- Data section
— Start —

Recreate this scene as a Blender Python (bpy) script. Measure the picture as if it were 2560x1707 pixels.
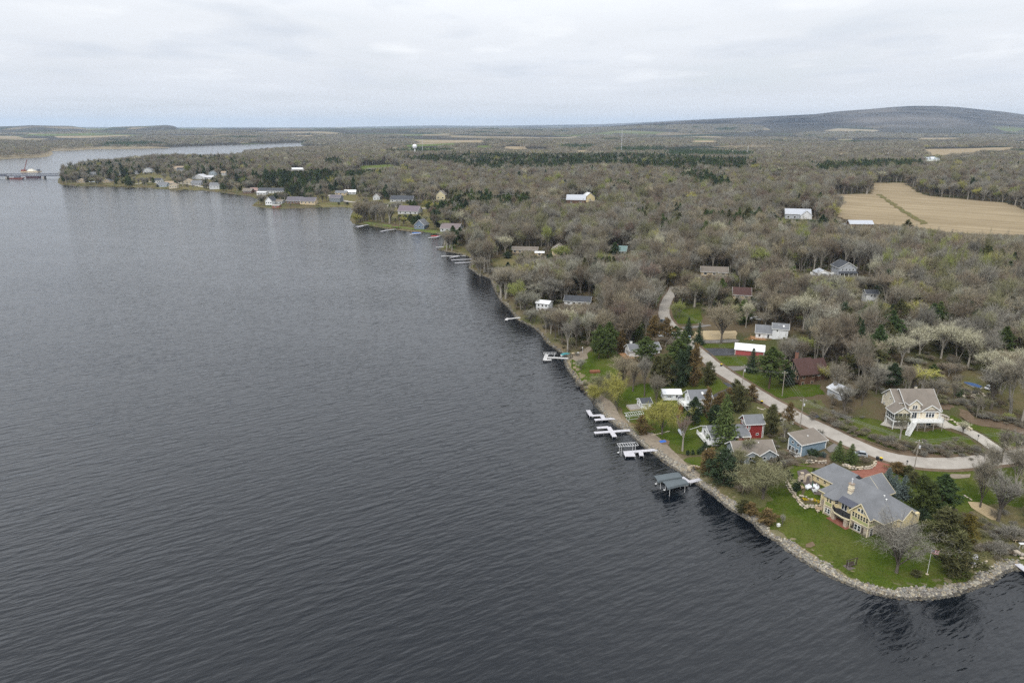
import bpy, bmesh, math, random
import numpy as np
from math import sin, cos, pi, radians, sqrt, atan2, exp
from mathutils import Vector, Matrix
from mathutils.geometry import delaunay_2d_cdt

random.seed(7); np.random.seed(7)
for o in list(bpy.data.objects): bpy.data.objects.remove(o, do_unlink=True)
SC = bpy.context.scene
COL = SC.collection

# ------------------------------------------------------------------ camera
F = 1775.0; YH = 316.0; CZ = 100.0
PITCH = math.atan((853.5 - YH) / F)
SP, CP = sin(PITCH), cos(PITCH)
cam = bpy.data.cameras.new('camera'); cam_ob = bpy.data.objects.new('camera', cam); COL.objects.link(cam_ob)
cam.sensor_width = 36.0; cam.lens = 36.0 * F / 2560.0
cam.clip_start = 1.0; cam.clip_end = 90000.0
cam_ob.location = (0, 0, CZ); cam_ob.rotation_euler = (pi / 2 - PITCH, 0, 0)
SC.camera = cam_ob
SC.render.engine = 'CYCLES'
SC.cycles.use_denoising = False
try:
    SC.cycles.denoiser = 'OPENIMAGEDENOISE'; SC.cycles.denoising_prefilter = 'ACCURATE'
except Exception: pass
SC.cycles.max_bounces = 5; SC.cycles.diffuse_bounces = 3; SC.cycles.glossy_bounces = 3
SC.cycles.transmission_bounces = 2; SC.cycles.transparent_max_bounces = 4; SC.cycles.volume_bounces = 1
SC.cycles.use_adaptive_sampling = False
SC.cycles.sample_clamp_indirect = 6.0
SC.view_settings.view_transform = 'Standard'; SC.view_settings.look = 'None'
SC.view_settings.gamma = 1.0; SC.view_settings.use_curve_mapping = False
SC.view_settings.exposure = 0.60

# ------------------------------------------------------------------ sky and sun
SUN_EL, SUN_AZ = radians(48), radians(205)      # azimuth clockwise from +Y
W = bpy.data.worlds.new('World'); SC.world = W; W.use_nodes = True
def build_world():
    nt = W.node_tree; nt.nodes.clear()
    N = nt.nodes.new; L = nt.links.new
    out = N('ShaderNodeOutputWorld'); bg = N('ShaderNodeBackground'); bg.inputs['Strength'].default_value = 0.1
    L(bg.outputs[0], out.inputs[0])
    sky = N('ShaderNodeTexSky'); sky.sky_type = 'NISHITA'; sky.sun_disc = False
    sky.sun_elevation = SUN_EL; sky.sun_rotation = SUN_AZ; sky.altitude = 300; sky.dust_density = 2.0
    tc = N('ShaderNodeTexCoord'); sep = N('ShaderNodeSeparateXYZ'); L(tc.outputs['Generated'], sep.inputs[0])
    def m(op, a, b=None, c=None, clamp=False):
        n = N('ShaderNodeMath'); n.operation = op; n.use_clamp = clamp
        for i, v in enumerate((a, b, c)):
            if v is None: continue
            if isinstance(v, (int, float)): n.inputs[i].default_value = v
            else: L(v, n.inputs[i])
        return n.outputs[0]
    def ramp(fac, pts):
        r = N('ShaderNodeValToRGB'); L(fac, r.inputs[0]); el = r.color_ramp.elements
        while len(el) < len(pts): el.new(0.5)
        for e, (p, c) in zip(el, pts):
            e.position = p; e.color = (c[0], c[1], c[2], 1) if isinstance(c, tuple) else (c, c, c, 1)
        return r.outputs[0]
    def mix(fac, a, b, mode='MIX'):
        n = N('ShaderNodeMix'); n.data_type = 'RGBA'; n.blend_type = mode
        for i, v in ((0, fac), (6, a), (7, b)):
            if isinstance(v, (int, float)): n.inputs[i].default_value = v
            elif isinstance(v, tuple): n.inputs[i].default_value = (*v, 1)
            else: L(v, n.inputs[i])
        return n.outputs[2]
    zc = m('MAXIMUM', sep.outputs[2], 0.015)
    # flat cloud deck seen in perspective
    den = m('ADD', zc, 0.055)
    u = m('DIVIDE', sep.outputs[0], den); v = m('DIVIDE', sep.outputs[1], den)
    cv = N('ShaderNodeCombineXYZ'); L(u, cv.inputs[0]); L(v, cv.inputs[1])
    def noise(vec, scale, detail, rough, off, stretch=(1, 1, 1)):
        mp = N('ShaderNodeMapping'); L(vec, mp.inputs[0]); mp.inputs['Location'].default_value = off; mp.inputs['Scale'].default_value = stretch
        n = N('ShaderNodeTexNoise'); n.inputs['Scale'].default_value = scale; n.inputs['Detail'].default_value = detail; n.inputs['Roughness'].default_value = rough
        L(mp.outputs[0], n.inputs[0]); return n.outputs[0]
    n1 = noise(cv.outputs[0], 0.42, 7, 0.55, (3.1, 1.7, 0), (1.0, 0.8, 1))
    n2 = noise(cv.outputs[0], 0.9, 5, 0.5, (8.0, 2.2, 0), (1.0, 0.62, 1))
    # overcast radiance by elevation: pale grey-blue low, whiter higher
    base = ramp(zc, [(0.0, (4.95, 5.1, 5.35)), (0.05, (5.3, 5.5, 5.85)), (0.12, (5.85, 6.05, 6.35)), (0.20, (6.9, 7.15, 7.5)), (0.35, (8.6, 8.9, 9.3)), (0.6, (9.0, 9.3, 9.7)), (1.0, (9.2, 9.5, 9.9))])
    k1 = ramp(n1, [(0.36, 0.955), (0.50, 1.0), (0.64, 1.04)])
    col = mix(1.0, base, k1, 'MULTIPLY')
    # darker grey puffs and brighter wisps
    puff = ramp(n2, [(0.53, 0.0), (0.70, 1.0)])
    elev = ramp(zc, [(0.03, 0.0), (0.075, 1.0)])
    # thin veil gap (bluer) from the clear sky
    gap = m('MULTIPLY', ramp(n1, [(0.30, 1.0), (0.45, 0.0)]), 0.12)
    col = mix(gap, col, sky.outputs[0])
    col = mix(m('MULTIPLY', m('MULTIPLY', puff, elev), 0.70), col, (4.5, 4.85, 5.4))
    wisp = m('MULTIPLY', ramp(n2, [(0.30, 1.0), (0.42, 0.0)]), m('MULTIPLY', elev, 0.40))
    col = mix(wisp, col, (7.6, 7.7, 7.8))
    L(col, bg.inputs[0])
build_world()
sun = bpy.data.lights.new('sun', 'SUN'); sun.energy = 1.5; sun.angle = radians(14); sun.color = (1.0, 0.965, 0.91)
sun_ob = bpy.data.objects.new('sun', sun); COL.objects.link(sun_ob)
sun_dir = Vector((sin(SUN_AZ) * cos(SUN_EL), cos(SUN_AZ) * cos(SUN_EL), sin(SUN_EL)))
sun_ob.rotation_euler = sun_dir.to_track_quat('Z', 'Y').to_euler()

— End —

- Problem
Repeat the listing above up to and including the line with "COL = SC.collection", starting from its first line. Drop any pictures.

- Correct response
Recreate this scene as a Blender Python (bpy) script. Measure the picture as if it were 2560x1707 pixels.
import bpy, bmesh, math, random
import numpy as np
from math import sin, cos, pi, radians, sqrt, atan2, exp
from mathutils import Vector, Matrix
from mathutils.geometry import delaunay_2d_cdt

random.seed(7); np.random.seed(7)
for o in list(bpy.data.objects): bpy.data.objects.remove(o, do_unlink=True)
SC = bpy.context.scene
COL = SC.collection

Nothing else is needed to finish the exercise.